Libia, la liberazione dei pescatori e la genuflessione di Conte ad Haftar
Un commento che inquadra la parabola intrapresa dalla politica estera italiana nel Mediterraneo
di Gian Micalessin – 21 dicembre 2020
Ai servizi segreti spetta la soluzione di questioni politicamente irrisolvibili. Ai capi di governo spetta valutarne le conseguenze e il costo per l’autorità dello Stato. In base a queste regole il Direttore dell’Aise (Agenzia Informazioni Sicurezza Esterna) generale Gianni Caravelli e i suoi uomini possono dire di aver sbrogliato un caso apparentemente impossibile. Altrettanto non si può dire per il nostro Presidente del Consiglio e per il nostro ministro degli Esteri. Non a caso ieri il presidente del Copasir Raffaele Volpi si è rivolto ai nostri 007 sottolineando di voler ringraziare “unicamente loro”. Difficile dargli torto.

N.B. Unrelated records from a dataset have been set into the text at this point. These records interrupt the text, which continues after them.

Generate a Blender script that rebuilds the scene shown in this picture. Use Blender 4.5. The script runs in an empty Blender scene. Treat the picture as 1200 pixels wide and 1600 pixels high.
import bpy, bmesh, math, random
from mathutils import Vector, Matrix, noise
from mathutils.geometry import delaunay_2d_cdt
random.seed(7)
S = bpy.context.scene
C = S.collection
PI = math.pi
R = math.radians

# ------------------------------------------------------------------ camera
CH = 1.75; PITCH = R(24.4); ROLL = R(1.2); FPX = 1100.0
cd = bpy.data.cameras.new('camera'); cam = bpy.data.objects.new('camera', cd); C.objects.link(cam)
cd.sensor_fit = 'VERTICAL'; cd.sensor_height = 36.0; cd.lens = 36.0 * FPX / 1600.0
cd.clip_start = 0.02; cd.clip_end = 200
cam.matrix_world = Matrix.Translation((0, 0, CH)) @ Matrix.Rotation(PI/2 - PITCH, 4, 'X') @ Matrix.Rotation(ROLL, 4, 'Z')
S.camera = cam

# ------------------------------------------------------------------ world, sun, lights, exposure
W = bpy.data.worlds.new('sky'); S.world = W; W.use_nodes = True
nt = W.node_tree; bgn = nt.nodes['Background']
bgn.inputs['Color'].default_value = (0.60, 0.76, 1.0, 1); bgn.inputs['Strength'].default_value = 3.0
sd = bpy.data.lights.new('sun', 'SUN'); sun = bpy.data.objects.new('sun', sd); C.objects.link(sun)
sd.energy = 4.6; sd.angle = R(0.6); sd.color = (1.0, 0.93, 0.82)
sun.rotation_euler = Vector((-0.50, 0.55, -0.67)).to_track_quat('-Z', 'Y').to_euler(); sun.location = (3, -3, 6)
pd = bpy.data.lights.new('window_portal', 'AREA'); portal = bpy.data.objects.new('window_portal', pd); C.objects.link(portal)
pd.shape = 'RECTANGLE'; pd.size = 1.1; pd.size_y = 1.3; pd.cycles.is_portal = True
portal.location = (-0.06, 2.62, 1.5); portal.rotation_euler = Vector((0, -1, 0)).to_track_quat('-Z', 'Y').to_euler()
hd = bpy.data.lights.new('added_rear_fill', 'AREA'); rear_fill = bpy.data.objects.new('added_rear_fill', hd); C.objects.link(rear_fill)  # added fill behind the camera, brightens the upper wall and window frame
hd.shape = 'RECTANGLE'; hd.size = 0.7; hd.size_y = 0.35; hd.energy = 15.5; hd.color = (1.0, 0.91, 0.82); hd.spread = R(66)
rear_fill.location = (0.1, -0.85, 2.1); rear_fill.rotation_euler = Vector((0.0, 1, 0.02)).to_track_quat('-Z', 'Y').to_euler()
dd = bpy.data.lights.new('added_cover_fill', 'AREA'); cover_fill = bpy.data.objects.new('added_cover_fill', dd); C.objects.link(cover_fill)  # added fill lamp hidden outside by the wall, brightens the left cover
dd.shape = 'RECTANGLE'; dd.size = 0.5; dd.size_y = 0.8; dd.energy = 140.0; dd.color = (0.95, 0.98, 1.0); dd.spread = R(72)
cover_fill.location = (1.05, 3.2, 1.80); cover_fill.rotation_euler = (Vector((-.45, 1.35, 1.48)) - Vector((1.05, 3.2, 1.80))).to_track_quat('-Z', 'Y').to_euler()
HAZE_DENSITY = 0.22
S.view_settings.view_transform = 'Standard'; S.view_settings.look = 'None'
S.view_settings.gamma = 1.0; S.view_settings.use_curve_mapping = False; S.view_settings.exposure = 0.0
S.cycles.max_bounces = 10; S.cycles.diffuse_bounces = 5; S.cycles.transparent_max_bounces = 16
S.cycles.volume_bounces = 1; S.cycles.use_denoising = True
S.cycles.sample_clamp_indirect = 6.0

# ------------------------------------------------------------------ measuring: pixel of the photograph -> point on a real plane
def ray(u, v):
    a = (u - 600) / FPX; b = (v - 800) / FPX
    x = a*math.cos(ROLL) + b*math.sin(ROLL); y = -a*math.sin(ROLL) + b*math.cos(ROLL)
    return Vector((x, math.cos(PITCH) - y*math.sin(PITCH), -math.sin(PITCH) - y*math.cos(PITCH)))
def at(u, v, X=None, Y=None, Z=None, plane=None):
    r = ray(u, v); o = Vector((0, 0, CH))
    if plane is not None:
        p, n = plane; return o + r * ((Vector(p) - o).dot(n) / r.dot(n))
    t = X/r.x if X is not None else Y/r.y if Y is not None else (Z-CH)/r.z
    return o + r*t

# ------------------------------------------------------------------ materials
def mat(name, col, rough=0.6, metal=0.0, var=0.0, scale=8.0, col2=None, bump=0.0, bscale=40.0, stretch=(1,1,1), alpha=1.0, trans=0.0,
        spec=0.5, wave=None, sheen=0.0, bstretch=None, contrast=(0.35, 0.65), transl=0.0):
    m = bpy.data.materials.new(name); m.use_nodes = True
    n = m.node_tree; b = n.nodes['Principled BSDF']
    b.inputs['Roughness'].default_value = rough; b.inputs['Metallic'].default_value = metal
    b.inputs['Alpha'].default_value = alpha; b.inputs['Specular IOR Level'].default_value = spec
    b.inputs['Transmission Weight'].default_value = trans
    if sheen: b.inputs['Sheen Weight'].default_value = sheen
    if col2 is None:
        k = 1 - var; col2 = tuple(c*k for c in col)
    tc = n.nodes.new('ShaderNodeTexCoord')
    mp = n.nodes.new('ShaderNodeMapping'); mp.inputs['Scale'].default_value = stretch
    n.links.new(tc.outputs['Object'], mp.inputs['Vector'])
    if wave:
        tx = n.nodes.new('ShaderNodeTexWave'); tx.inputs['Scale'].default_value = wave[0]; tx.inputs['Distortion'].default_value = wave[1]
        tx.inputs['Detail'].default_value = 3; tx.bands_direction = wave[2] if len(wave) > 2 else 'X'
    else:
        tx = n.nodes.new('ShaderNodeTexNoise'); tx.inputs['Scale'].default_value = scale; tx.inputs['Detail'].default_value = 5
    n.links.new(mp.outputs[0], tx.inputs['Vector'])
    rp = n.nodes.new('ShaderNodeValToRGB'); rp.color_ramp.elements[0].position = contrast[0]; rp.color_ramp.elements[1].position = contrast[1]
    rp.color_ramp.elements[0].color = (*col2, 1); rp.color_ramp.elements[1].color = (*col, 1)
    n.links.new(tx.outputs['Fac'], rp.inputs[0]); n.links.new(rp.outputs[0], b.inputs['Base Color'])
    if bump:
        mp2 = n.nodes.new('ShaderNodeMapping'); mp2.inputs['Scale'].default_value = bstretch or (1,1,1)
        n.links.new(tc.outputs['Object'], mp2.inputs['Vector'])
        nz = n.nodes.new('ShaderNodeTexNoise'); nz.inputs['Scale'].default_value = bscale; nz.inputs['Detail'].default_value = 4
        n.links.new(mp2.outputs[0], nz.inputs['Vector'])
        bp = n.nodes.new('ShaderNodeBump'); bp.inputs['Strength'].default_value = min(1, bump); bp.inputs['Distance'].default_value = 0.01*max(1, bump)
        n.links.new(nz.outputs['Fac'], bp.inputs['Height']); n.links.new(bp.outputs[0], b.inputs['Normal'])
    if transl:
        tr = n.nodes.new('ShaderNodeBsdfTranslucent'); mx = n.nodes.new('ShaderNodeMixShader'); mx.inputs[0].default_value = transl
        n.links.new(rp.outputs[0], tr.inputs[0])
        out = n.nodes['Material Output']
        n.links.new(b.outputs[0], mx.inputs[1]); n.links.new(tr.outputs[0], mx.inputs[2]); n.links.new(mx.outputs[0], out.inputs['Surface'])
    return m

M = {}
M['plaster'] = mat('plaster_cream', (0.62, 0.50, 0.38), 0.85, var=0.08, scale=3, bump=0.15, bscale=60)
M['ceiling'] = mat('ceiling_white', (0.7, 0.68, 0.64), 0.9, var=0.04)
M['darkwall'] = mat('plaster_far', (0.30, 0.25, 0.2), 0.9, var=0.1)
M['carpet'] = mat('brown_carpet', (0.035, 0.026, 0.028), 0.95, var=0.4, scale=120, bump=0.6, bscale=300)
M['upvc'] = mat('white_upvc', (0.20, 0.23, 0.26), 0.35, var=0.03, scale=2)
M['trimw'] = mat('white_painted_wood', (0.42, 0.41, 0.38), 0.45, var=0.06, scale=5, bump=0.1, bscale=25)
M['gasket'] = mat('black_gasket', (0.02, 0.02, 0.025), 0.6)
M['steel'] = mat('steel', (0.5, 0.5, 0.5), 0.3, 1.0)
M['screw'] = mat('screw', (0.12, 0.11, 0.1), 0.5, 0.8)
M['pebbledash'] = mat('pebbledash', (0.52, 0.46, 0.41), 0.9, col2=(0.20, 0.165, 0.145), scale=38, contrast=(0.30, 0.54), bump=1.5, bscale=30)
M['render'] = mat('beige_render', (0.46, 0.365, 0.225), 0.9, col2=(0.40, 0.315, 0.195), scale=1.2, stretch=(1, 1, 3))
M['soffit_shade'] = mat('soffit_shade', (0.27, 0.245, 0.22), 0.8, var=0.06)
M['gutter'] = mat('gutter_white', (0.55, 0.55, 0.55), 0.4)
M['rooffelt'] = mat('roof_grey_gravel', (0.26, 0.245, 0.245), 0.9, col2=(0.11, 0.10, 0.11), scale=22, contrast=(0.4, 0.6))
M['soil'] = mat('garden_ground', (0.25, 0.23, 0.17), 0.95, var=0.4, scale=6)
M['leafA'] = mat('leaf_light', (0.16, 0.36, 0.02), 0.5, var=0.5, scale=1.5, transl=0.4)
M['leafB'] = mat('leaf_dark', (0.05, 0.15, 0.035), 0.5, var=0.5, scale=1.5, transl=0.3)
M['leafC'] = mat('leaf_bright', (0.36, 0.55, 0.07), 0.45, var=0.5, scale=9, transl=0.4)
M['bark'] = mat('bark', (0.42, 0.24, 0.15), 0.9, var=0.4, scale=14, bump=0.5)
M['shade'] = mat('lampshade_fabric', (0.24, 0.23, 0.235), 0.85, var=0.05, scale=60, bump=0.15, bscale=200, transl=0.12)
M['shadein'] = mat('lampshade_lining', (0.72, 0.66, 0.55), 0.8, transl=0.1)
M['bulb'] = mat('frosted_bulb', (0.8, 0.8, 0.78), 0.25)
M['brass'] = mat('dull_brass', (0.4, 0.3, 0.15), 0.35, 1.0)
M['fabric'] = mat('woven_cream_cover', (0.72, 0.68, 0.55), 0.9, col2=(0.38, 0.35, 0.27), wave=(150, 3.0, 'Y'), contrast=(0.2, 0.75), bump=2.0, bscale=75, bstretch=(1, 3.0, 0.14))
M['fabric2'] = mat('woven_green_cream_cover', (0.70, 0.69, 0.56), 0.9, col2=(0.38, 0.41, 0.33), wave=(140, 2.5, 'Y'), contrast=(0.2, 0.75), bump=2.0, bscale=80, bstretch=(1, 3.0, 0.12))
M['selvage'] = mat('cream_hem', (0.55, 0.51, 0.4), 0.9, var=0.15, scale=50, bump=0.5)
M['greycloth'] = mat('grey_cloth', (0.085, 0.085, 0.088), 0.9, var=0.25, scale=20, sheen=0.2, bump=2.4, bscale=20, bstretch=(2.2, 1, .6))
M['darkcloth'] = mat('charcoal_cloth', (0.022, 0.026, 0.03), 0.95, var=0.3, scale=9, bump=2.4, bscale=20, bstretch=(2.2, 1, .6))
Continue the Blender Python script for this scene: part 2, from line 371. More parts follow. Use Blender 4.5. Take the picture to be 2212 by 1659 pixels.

Per riavere i pescatori sequestrati dal generale Khalifa Haftar Giuseppe Conte e Luigi Di Maio hanno accettato di trasformarsi nel prezzo stesso del riscatto. Volando a Bengasi hanno riconosciuto dignità politica e istituzionale ai sequestratori dei nostri connazionali e si sono inginocchiati ad Haftar. Per intenderci è come se, a suo tempo , fossero volati in Somalia per stringere la mano ai terroristi rapitori della cooperante italiana Silvia Romano. Insomma nella ridicola e tardiva illusione di presentarsi come i risolutori di una vicenda totalmente affidata , invece, alla gestione della nostra intelligence hanno ulteriormente compromesso l’immagine dell’Italia.
Ma la colpa non è certo dei nostri 007. A loro è stato chiesto, una volta di più, di risolvere una grana libica figlia dall’inconsistenza della nostra politica. E loro hanno ancora una volta obbedito. Esattamente come succede fin dall’autunno 2018. Allora un Giuseppe Conte fresco d’incarico e smanioso di chiudere con una foto simbolo la Conferenza di Palermo sulla Libia ordinò ad un generale Caravelli, ancora numero due dell’Aise, di prendere un aereo, volare a Bengasi e portare in Italia a tutti costi Haftar. Quella leggerezza segnò la fine della nostra autorevolezza e consegno all’uomo forte della Cirenaica la certezza di avere in pugno Conte e la sua corte. Così è andata anche stavolta.
Caravelli e i suoi si sono una volta di più uniformati alle indicazioni di una Presidenza del Consiglio inconsapevole di aver trasformato la liberazione dei pescatori in un’umiliante processione a casa dei nostri ricattatori. Una processione resasi indispensabile per sanare gli errori del primo settembre quando Di Maio vola a Tobruk per incontrare il presidente del Parlamento Aguilah Saleh. Il passo, teoricamente corretto per un ministro chiamato ad interfacciarsi con un autorità politica, è uno schiaffo al generale Haftar già costretto ad accettare il cessate il fuoco firmato da Saleh e impostogli dai suoi alleati egiziani russi ed emiratini. Ma con loro non può alzar la voce né, tantomeno, le mani. Può invece farlo con un’Italia protagonista in Libia di un’azione politica confusa e inconcludente costataci il titolo di potenza di riferimento. Un titolo ormai saldamente nelle mani della Turchia da un parte e degli alleati di Haftar dall’altra.
E così nel giro di poche ore lo sgarbo di Di Maio viene punito con il sequestro dei due pescherecci. Un sequestro reso possibile anche dalla latitanza – non sappiamo se “ordinata” da Roma o figlia del caso – di una Marina Militare chiamata – in base alle regole della missione Mare Sicuro – a proteggere i nostri pescatori. E a render il tutto più complesso s’aggiungono le complicazioni del caso Regeni che rendono assai arduo un coinvolgimento a nostro favore delle autorità egiziane.
Così i nostri 007 affrontano una trattativa complicatissima minacciata dall’ufficializzazione del peggiore dei ricatti ovvero la richiesta di uno scambio con i quattro scafisti condannati in Italia per la morte, nel 2015, di 49 migranti chiusi nelle sentine di un barcone partito da Bengasi. L’unico modo per dribblare quella richiesta è sanare lo sgarbo generato dalla visita di Di Maio. Ma ancora una volta Conte e Di Maio propongono la peggiore delle soluzioni ovvero quella di una foto ricordo a Bengasi con cui attribuirsi la paternità della liberazione. Una foto che non ricorderà un successo, ma la sottomissione dell’Italia ad un inaccettabile ricatto.